Create your SWOT analysis using the questions in each quadrant and write your responses on an sheet of easel paper.
Reflect on your responses in each quadrant by answering the following questions (on a new sheet of easel paper).
- What are our strengths? What’s working
- What are the challenges or areas for growth?
- What are the new opportunities (possibilities) for faith formation?
- What are the forces impacting parents and families?
Part 4
Priority Areas for Development in Parent & Family Faith Formation
Use the process on page 8 of Online Workshop Guide to identify up to six areas where the parish needs to develop family faith formation from birth through 19 years old.
Review the work from the Portrait of Our Families – the concluding question to the review of Parent Café and the Parent Survey results: Parents and families in our parish….

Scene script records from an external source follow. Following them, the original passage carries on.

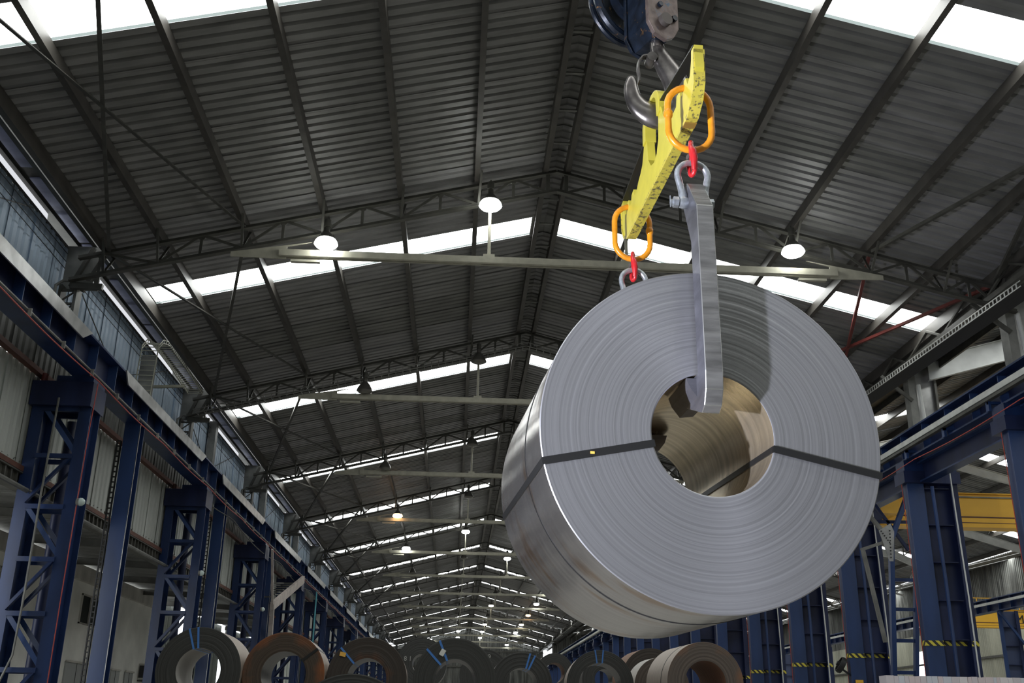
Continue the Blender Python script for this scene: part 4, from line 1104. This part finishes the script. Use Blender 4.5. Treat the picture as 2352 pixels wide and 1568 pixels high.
for i, ang in enumerate((math.radians(-168.3), math.radians(-11.6))):
    eye_strap(MB(), RC, rC, LC, ang, 0.034).build('eye_strap', strapm, hc)
gs = MB(); ring_strap(gs, RC, 0.45, 0.012, 0.003); gs.build('girth_strap', strapm, hc)
MB().box((math.cos(math.radians(-168.3)) * RC * 0.72, -0.012, math.sin(math.radians(-168.3)) * RC * 0.72 + 0.0), (0.02, 0.006, 0.012)).build('strap_seal', tagy, hc, label='tiny orange strap seal')
MB().box((-0.8, 0.5, -0.3), (0.03, 0.2, 0.05), Matrix.Rotation(0.36, 3, 'Y')).v

# lifting frame (own axes: x across, y away along the load axis, z up)
Tq = math.atan2(1.33 * -0.0806 + 0.03 * 0.99675, 1.33 * 0.99675 + 0.03 * 0.0806)
RZ2 = -Tq
ORI = V(1.1951 - 0.035 * 0.99675, 4.6397 - 0.035 * 0.0806, 0)
# beam
bm_ = lthing('lifting_beam', tuple(ORI), 'worn yellow lifting beam with a central lug hanging on the crane hook', 'lifting beam', rz=RZ2)
def pp(pts, x0): return [(x0, a, z) for a, z in pts]
low = [(-0.215, 3.30), (-0.2, 3.12), (-0.155, 3.05), (-0.06, 3.005), (0.05, 3.0), (1.29, 3.0), (1.40, 3.005), (1.5, 3.05), (1.545, 3.12), (1.56, 3.30)]
topf = [(1.50, 3.30), (1.47, 3.21), (1.42, 3.19), (1.40, 3.245), (1.35, 3.255), (1.33, 3.2), (1.28, 3.19), (1.26, 3.245), (1.2, 3.255), (1.18, 3.2), (1.12, 3.2), (1.06, 3.24), (0.98, 3.27), (0.93, 3.33), (0.90, 3.40)]
# main plate without the lug
topn = [(0.44, 3.40), (0.41, 3.33), (0.36, 3.27), (0.28, 3.24), (0.22, 3.2), (0.16, 3.2), (0.14, 3.255), (0.08, 3.245), (0.06, 3.19), (0.01, 3.2), (-0.01, 3.255), (-0.05, 3.245), (-0.07, 3.19), (-0.12, 3.21), (-0.155, 3.30)]
lower_poly = low + topf + [(0.84, 3.40), (0.80, 3.24), (0.74, 3.165), (0.67, 3.145), (0.60, 3.165), (0.54, 3.24), (0.50, 3.40)] + topn
# concave outline: build as quads between bottom and top lines
def strip_plate(mb, outline_low, outline_top, x0, x1):
    n = len(outline_low)
    vs = [(x, a, z) for x in (x0, x1) for a, z in outline_low + outline_top]
    m = 2 * n; fs = []
    for i in range(n - 1):
        fs.append((i, i + 1, n + i + 1, n + i)); fs.append((m + i, m + n + i, m + n + i + 1, m + i + 1))
        fs.append((i, m + i, m + i + 1, i + 1)); fs.append((n + i, n + i + 1, m + n + i + 1, m + n + i))
    fs.append((0, n, m + n, m)); fs.append((n - 1, m + n - 1, m + 2 * n - 1, 2 * n - 1))
    return mb.add(vs, fs)
def interp(pl, a):
    for (a0, z0), (a1, z1) in zip(pl, pl[1:]):
        if min(a0, a1) <= a <= max(a0, a1) and a0 != a1: return z0 + (z1 - z0) * (a - a0) / (a1 - a0)
    return pl[0][1] if abs(a - pl[0][0]) < abs(a - pl[-1][0]) else pl[-1][1]
lowl = [(-0.22, 3.30), (-0.205, 3.13), (-0.155, 3.055), (-0.06, 3.005), (0.05, 3.0), (1.29, 3.0), (1.40, 3.005), (1.5, 3.055), (1.55, 3.13), (1.565, 3.30)]
topl = [(-0.22, 3.335), (-0.165, 3.335), (-0.155, 3.28), (-0.12, 3.21), (-0.07, 3.19), (-0.05, 3.245), (-0.01, 3.255), (0.01, 3.2), (0.06, 3.19), (0.08, 3.245), (0.14, 3.255), (0.16, 3.2), (0.22, 3.2), (0.28, 3.23), (0.36, 3.26), (0.42, 3.31), (0.46, 3.40), (0.5, 3.42), (0.53, 3.42), (0.55, 3.24), (0.60, 3.165), (0.67, 3.145), (0.74, 3.165), (0.80, 3.24), (0.82, 3.42), (0.88, 3.42), (0.91, 3.36), (0.95, 3.29), (1.0, 3.26), (1.06, 3.24), (1.12, 3.2), (1.18, 3.2), (1.2, 3.255), (1.26, 3.245), (1.28, 3.19), (1.33, 3.2), (1.35, 3.255), (1.40, 3.245), (1.42, 3.19), (1.47, 3.21), (1.50, 3.28), (1.51, 3.335), (1.565, 3.335)]
lows = [(a, interp(lowl, a) if -0.205 < a < 1.55 else (3.13 if a > -0.22 and a < 0 else 3.20)) for a, z in topl]
mbp = MB(); strip_plate(mbp, lows, topl, -0.024, 0.024)
mbp.build('main_plate', yellow2, bm_)
# wide bottom flange of worn paint
bf = MB(); th = 0.022; wv = 0.031
for (a0, z0), (a1, z1) in zip(lowl, lowl[1:]):
    bf.bar((0, a0, z0), (0, a1, z1), 2 * wv, th, (1, 0, 0)) if False else bf.add([(x, a, z + h) for (a, z) in ((a0, z0), (a1, z1)) for x, h in ((-wv, -th / 2), (wv, -th / 2), (wv, th / 2), (-wv, th / 2))], [(0, 1, 2, 3), (7, 6, 5, 4), (0, 4, 5, 1), (1, 5, 6, 2), (2, 6, 7, 3), (3, 7, 4, 0)])
bf.build('bottom_flange', yellow, bm_, label='worn scratched underside')
MB().b2((-wv - 0.001, -0.02, 2.985), (wv + 0.001, 0.03, 2.992)).build('scorch_mark', mat('scorched_band', (0.3, 0.18, 0.03), 0.6), bm_, label='brown scorched band')
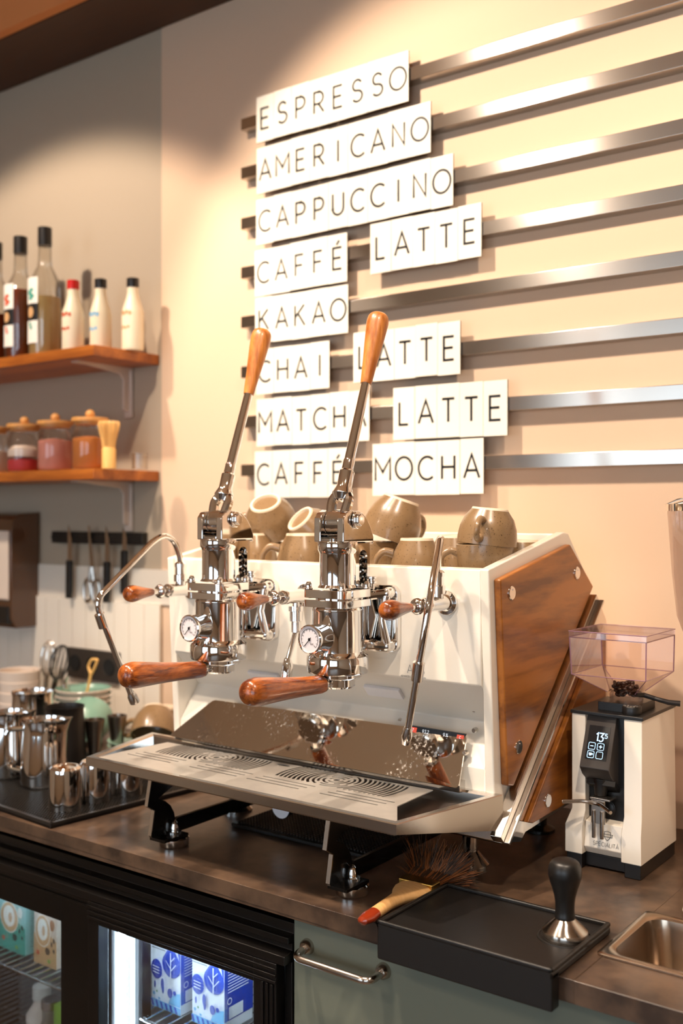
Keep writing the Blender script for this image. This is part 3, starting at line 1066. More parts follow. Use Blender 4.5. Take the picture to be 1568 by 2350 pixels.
# ---- white side frames, walnut panels
fr_prof = [(1.331, 1.367), (1.586, 1.417), (1.604, 1.414), (1.698, 1.322), (1.385, 1.000), (1.351, 1.000), (1.347, 1.06)]
for x0, x1 in ((MR, -0.728), (-1.390, ML)):
    b = B(); b.prism([(x0, y, z) for y, z in fr_prof], (x1 - x0, 0, 0)); b.build('side_frame', 'white', mach, bevel=0.0025, seg=3)
WX = -0.716
wood_px = [(1149, 1329), (1310, 1248), (1363, 1345), (1180, 1804), (1166, 1803)]
wpts = [onx(u, v, WX) for u, v in wood_px]
for xo, dx in ((-0.728, 0.012), (-1.402, 0.012)):
    b = B(); b.prism([(xo, p.y, p.z) for p in wpts], (dx, 0, 0))
    w = b.build('side_panel', 'panelwood', mach, bevel=0.003, seg=3)
    b = B()
    for u, v in ((1174, 1360), (1324, 1314), (1190, 1713)):
        p = onx(u, v, WX)
        xx = xo + dx if xo > -1 else xo
        sgn = 1 if xo > -1 else -1
        b.lathe([(0, .0022), (.0095, .0022), (.0105, .0012), (.0105, 0), (0, 0)], (xx, p.y, p.z), (sgn, 0, 0), 28)
        b.ball((xx + sgn * .0022, p.y, p.z + .005), .0012, seg=8)
    b.build('screw_cap', 'chrome', w)

# ---- polished lower side plates, diagonal bar, rear walnut panel
PX = -0.712
mpx = [(1376, 1380), (1391, 1420), (1394, 1440), (1394, 1790), (1304, 1845), (1206, 1908), (1195, 1930), (1152, 1934)]
for sx in (1, -1):
    X = (lambda x: x) if sx == 1 else (lambda x: -2.118 - x)
    b = B()
    pts = [onx(u, v, PX) for u, v in mpx]
    b.prism([(X(-0.742), p.y, p.z) for p in pts], (X(PX) - X(-0.742), 0, 0))
    b.build('lower_side_plate', 'mirror', mach, smooth=False)
    # bar of L section along the diagonal, turning under the machine
    b = B()
    e0, e1 = onx(1371, 1377, PX), onx(1152, 1934, PX)
    dirv = (e1 - e0).normalized()
    nv = Vector((0, -dirv.z, dirv.y))
    if nv.y > 0: nv = -nv
    for (o0, o1, xa, xb) in ((0.0, 0.0155, -0.726, -0.708), (-0.002, 0.003, -0.708, -0.699)):
        q = [e0 + nv * o0, e0 + nv * o1, e1 + nv * o1, e1 + nv * o0]
        b.prism([(X(xa), p.y, p.z) for p in q], (X(xb) - X(xa), 0, 0))
    b.build('diagonal_bar', 'steel', mach, bevel=0.001)
    b = B()
    w2 = [onx(u, v, -0.703) for u, v in ((1388, 1434), (1392, 1450), (1392, 1775), (1288, 1852), (1224, 1889), (1213, 1887))]
    b.prism([(X(-0.712), p.y, p.z) for p in w2], (X(-0.703) - X(-0.712), 0, 0))
    w = b.build('rear_side_panel', 'panelwood', mach, bevel=0.002)
    b = B(); p = onx(1257, 1836, -0.703)
    b.lathe([(0, .0022), (.0095, .0022), (.0105, .0012), (.0105, 0), (0, 0)], (X(-0.703), p.y, p.z), (sx, 0, 0), 28); b.build('screw_cap', 'chrome', w)

# ---- chassis under the body
b = B()
cz0 = onx(1152, 1934, PX).z
cy0 = onx(1152, 1934, PX).y
b.prism([(-1.404, y, z) for y, z in ((cy0, cz0), (cy0 + .004, cz0 - .003), (1.44, cz0 - .004), (1.68, 0.985), (1.70, 1.0), (1.36, 1.0), (cy0, cz0 + .016))], (0.690, 0, 0))
b.build('chassis', 'steel', mach, bevel=0.0015)

# ---- drip tray
TZ = 1.040
O4 = [Vector((-1.3868, 1.1425, TZ)), Vector((-0.7605, 1.1402, TZ)), Vector((-0.7165, 1.3525, TZ)), Vector((-1.4430, 1.3440, TZ))]
zb_back = ony(1133, 1913, 1.33).z
bot = [Vector((p.x, p.y, 1.0255 if i < 2 else zb_back)) for i, p in enumerate(O4)]
cen = sum(O4, Vector()) / 4


def inset(P, d):
    out = []
    n = len(P)
    for i in range(n):
        a, c, e = P[i - 1], P[i], P[(i + 1) % n]
        d0 = (c - a).normalized(); d1 = (e - c).normalized()
        n0 = Vector((-d0.y, d0.x, 0)); n1 = Vector((-d1.y, d1.x, 0))
        m = (n0 + n1).normalized()
        out.append(c + m * (d / max(m.dot(n0), .3)))
    return out


b = B()
rings = [bot, [p - Vector((0, 0, .0015)) for p in O4], inset(O4, .0012), inset(O4, .010), [p - Vector((0, 0, .003)) for p in inset(O4, .0135)], [p - Vector((0, 0, .022)) for p in inset(O4, .016)]]
V = [[b.v(p) for p in r] for r in rings]
for i in range(len(V) - 1):
    for k in range(4):
        b.f([V[i][k], V[i][(k + 1) % 4], V[i + 1][(k + 1) % 4], V[i + 1][k]], 0)
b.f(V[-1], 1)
b.f(V[0][::-1], 0)
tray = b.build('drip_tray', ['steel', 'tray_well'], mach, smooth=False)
GZ = 1.0352
gp = [Vector((-1.380, 1.1585, GZ)), Vector((-0.7700, 1.1565, GZ))] + [onz(u, v, GZ) for u, v in ((912, 1850), (994, 1813), (385, 1703), (287, 1723))]
GC = [onz(773, 1790, GZ), onz(497, 1738, GZ)]
holes = []


def arc_slot(c, r, a0, a1, w):
    n = max(4, int(abs(a1 - a0) / 6))
    A = [math.radians(a0 + (a1 - a0) * k / n) for k in range(n + 1)]
    return [(c.x + (r + w / 2) * math.cos(a), c.y + (r + w / 2) * math.sin(a)) for a in A] + [(c.x + (r - w / 2) * math.cos(a), c.y + (r - w / 2) * math.sin(a)) for a in reversed(A)]


for gi, c in enumerate(GC):
    holes.append([(c.x + .0055 * math.cos(k * PI / 6), c.y + .0055 * math.sin(k * PI / 6)) for k in range(12)])
    for r, n, g in ((.0125, 2, 40), (.0205, 3, 26), (.0285, 4, 20), (.0365, 4, 17)):
        for k in range(n):
            a = 360 / n * k + g / 2 + r * 2000
            holes.append(arc_slot(c, r, a, a + 360 / n - g, .0042))
    for k in range(10):
        r = .0450 + .0078 * k
        lim = math.degrees(math.asin(min(.036 / r, .9)))
        for side in (0, 180):
            if gi == 0 and side == 180 and r > .106: continue
            if gi == 1 and side == 0 and r > .106: continue
            holes.append(arc_slot(c, r, side - lim, side + lim * .96, .0046))
for x0 in (-1.360, -1.212, -1.087, -0.943):
    for k in range(3):
        xa, y0 = x0 + .006 * k, 1.2105 + .0125 * k
        holes.append([(xa, y0 - .0018), (xa + .104, y0 - .0018), (xa + .104, y0 + .0018), (xa, y0 + .0018)])
m_ = (GC[0] + GC[1]) / 2
holes.append([(m_.x + .013 * math.cos(2 * PI * k / 16), m_.y + .0245 + .0045 * math.sin(2 * PI * k / 16)) for k in range(16)])
b = B(); b.bm.free()
b.bm = plate_with_holes([(p.x, p.y) for p in gp], holes, GZ)
g = b.build('drip_grid', 'dullsteel', mach, smooth=False)
sm = g.modifiers.new('thick', 'SOLIDIFY'); sm.thickness = 0.0014; sm.offset = 0

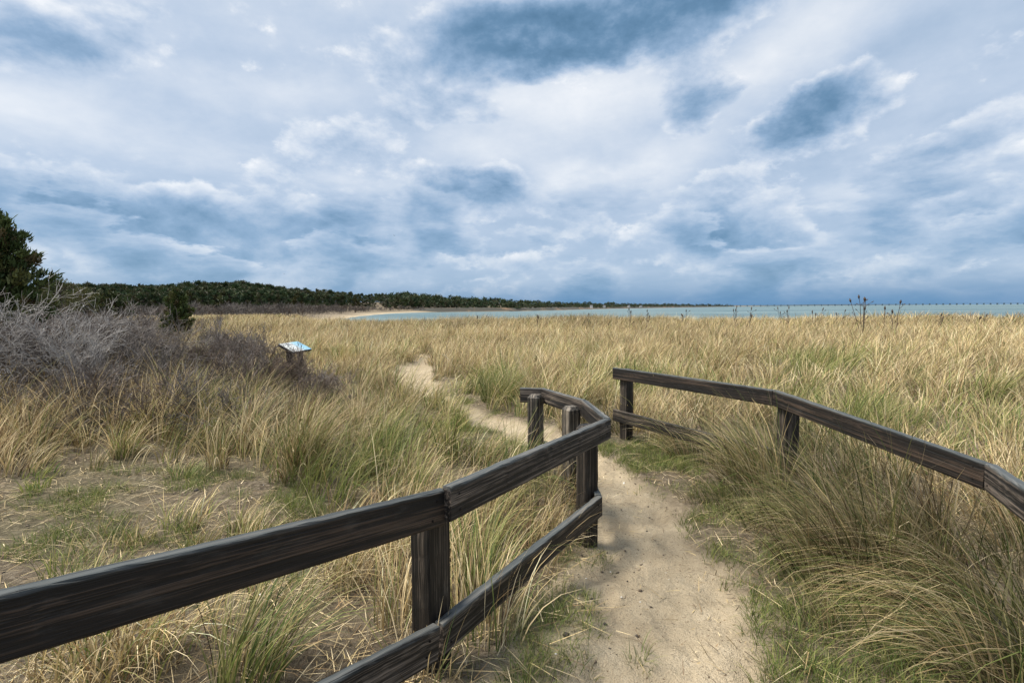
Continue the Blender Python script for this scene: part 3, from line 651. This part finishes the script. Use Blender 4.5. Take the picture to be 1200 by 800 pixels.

Review the answers to the four questions about what they learned from the SWOT Analysis.
Identify up to 6 priority areas that the parish needs to address in developing faith formation with families and parents. Priorities for action can include:
- Strengthening a current initiative (program, activity, resource, etc.)
- Improving or expanding a current initiative (program, activity, resource, etc.)
- Addressing an audience that is not being served or is underserved
- Designing a new initiative to address a weakness or develop a new opportunity
Part 5
Vision & Design for Parent & Family Faith Formation in the First Two Decades of Life
Watch the "Vision" video and read Part 5 in Online Workshop Guide (pages 9-16)
Vision of Parent &
Family Formation
Presented by John Roberto
Begin the process of designing a family faith formation plan using the Guide for Creating a Family Faith Formation Plan. Follow the process outlined in the Guide to create ideas, programs, strategies, and resources for parent and family faith formation. Here is an overview of the process:
The six elements of the Framework for Family Faith Formation provide the structure for generating ideas (age-appropriate faith forming programs, activities, strategies, and resources) for creating a parish plan for parent and family faith formation in the first two decades of life – young children, grade school children, young adolescents, and older adolescents. The six elements include:
- Forming the faith of the family at home
- Forming the faith of the family in the parish
- Equipping parents with practices and skills for parenting
- Equipping parents to be faith formers of their children/teens
- Providing family catechesis for the entire family
- Fostering intergenerational relationships
Process
- Review what you learned from your portrait of families – their faith, their practices, and their interests – using the summary statements from the “Parents and families in our parish….”
- Review the parish profile of faith formation from birth to 19 years old. Include programs and activities that you want to continue doing in your plan.
- Review your SWOT analysis: Strengths, Weaknesses/ Challenges, Opportunities, and Threats.
- Review the 6 priority areas your team identified that the parish needs to address in developing faith formation with families and parents.
- Generate ideas for all styles of faith and practice by developing ideas that address Active Believers (who have a vibrant faith and are engaged in the parish); Believers (who participate occasionally in a parish community); Inactive Believers (who are not involved in a parish, but may value and live a spiritual life); and Inactive Nonbelievers.
Activity
The six elements provide the template for generating ideas. You can generate ideas in two ways:
- First, there are ideas/strategies/programs/activities that are designed for one or two life stages, e.g., activities for children.
- Second, there are ideas/strategies/programs/ activities that apply to all four life stages, e.g., parent workshops to introduce a new stage of life.
The key in generating ideas/strategies is to give yourself and the team the freedom to imagine new  possibilities. Don’t place limits on your creativity.
- Generate as many ideas and strategies as possible. Feel free to add onto other’s ideas.
- Assume you have the resources you need for any idea (money, staff, facility, etc.).
- Remember that there is no discussion and no critique of ideas.
After you finish generating ideas, connect similar ideas. Then create a final list of all the ideas you have generated.
Develop two reports (on easel paper) – one with ideas for each life stage, and one with ideas that apply to all four life stages. Use the examples on the next pages as a guide. Bring these reports to Workshop 2.